Путь к изданию «Энеиды» не был усыпан розами. В 1957 г. в Калининграде вышло первое издание «Энеиды» в переводе К. В. Худенского. Более полутора веков молчали переводчики. Бывало, почти одновременно в разных странах ученые открывали один и тот же закон природы. Нечто подобное случилось и с «Энеидой». Как будто сработал спусковой крючок - воспоследовали переводы И. Бражнина, В. Финкельштейн. Помимо И. П. Котляревского занимался К. В. Худенский переводами другого украинского поэта, И. Я. Франко, участника национально-освободительного движения в Галиции в конце 19-го-начале 20 в.в., переложившего на украинский язык поэму И. В. Гете «Рейнеке-Лис» под названием «Лис Микита». «Лис Микита» в русском переводе Худенского был первым опытом его крупномасштабного перевода.

В 1961 году в Харьковском издательстве вышел второй доработанный и красочно оформленный выпуск «Энеиды», высоко оцененный главным редактором журнала «Иностранная литература» Карабутенко, литературным работником газеты «Красная звезда» Пожидаевым. Вот что отметил председатель секции переводчиков Ленинградского отделения Союза писателей СССР профессор И. Я. Айзеншток «…Перевод, осуществленный К.В. Худенским, должен быть признан и гораздо более точным , и гораздо более художественным, передающим специфическую прелесть украинского оригинала».

К. В. Худенский не ограничился переводом «Энеиды». Он первым перевел на русский язык всего И. П. Котляревского.

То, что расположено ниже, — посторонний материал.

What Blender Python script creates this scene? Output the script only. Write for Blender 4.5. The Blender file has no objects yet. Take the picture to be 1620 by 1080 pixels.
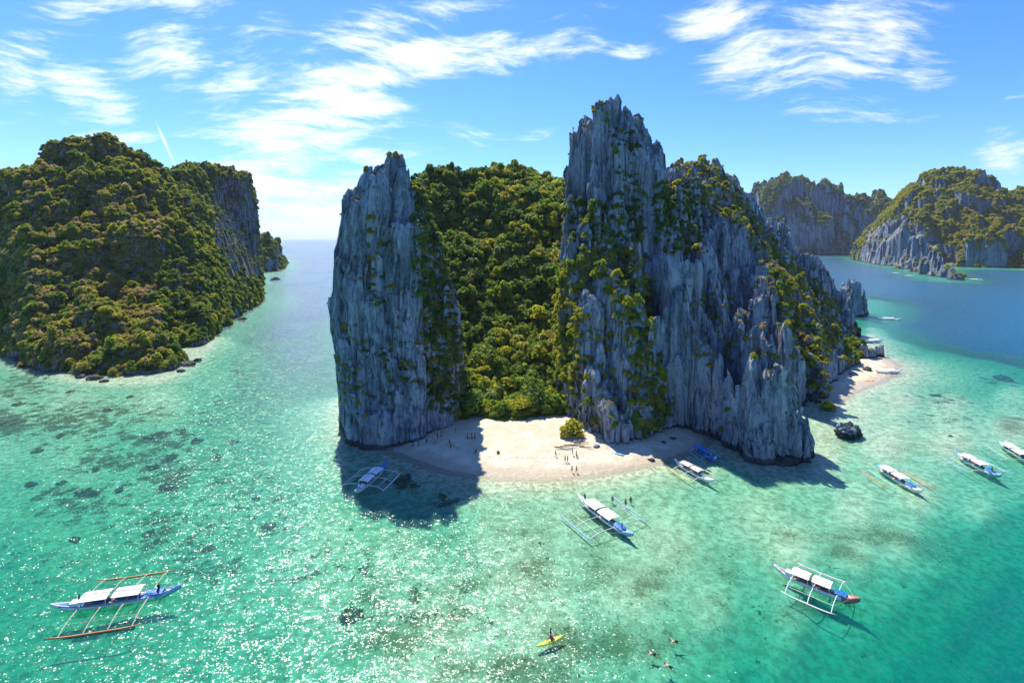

Сюда вошли и популярные пьесы писателя « Наталка-Полтавка», «Солдат-чародей» и др. Но, к сожалению, выхода перевода полного издания собрания сочинений И. П. Котляревского на русском языке, приуроченного к 200-летию классика Константин Васильевич дождаться не успел. Продолжая работу над полным собранием сочинений и книгой «Котляревский и наше время», он умер в строю, как солдат, – за пишущей машинкой от разрыва аорты в возрасте 60-ти лет в 1966 г.

Сын завершил дело отца, издав в 1999 г. к 230-летию И. П. Котляревского одноименное полное собрание сочинений в переводах К. В., Г. С. Худенских и Ю. К. Штейна, вышедшее в издательстве Правительства Свердловской области для нужд научных библиотек Екатеринбурга, области и в особенности для Госпиталя ветеранов-инвалидов всех войн, поскольку произведение исполнено оптимизма и сочного юмора.

В год столетнего юбилея об этой выдающейся личности К. В. Худенского вспоминали в России и на Украине. В январе на Уральском дизель-генераторном заводе состоялось международное совещание по проблемам современного двигателестроения с участием русской компании НТК «Мотор Групп», французской компании ВСV, представляющей Renault и польской компании Ноrvs, на котором были подчеркнуты значение и вклад советского ведущего конструктора НАТИ К. В. Худенского, создавшего две модификации двигателя внутреннего сгорания (ДВС) и определившего дальнейшие пути развития современного двигателестроения.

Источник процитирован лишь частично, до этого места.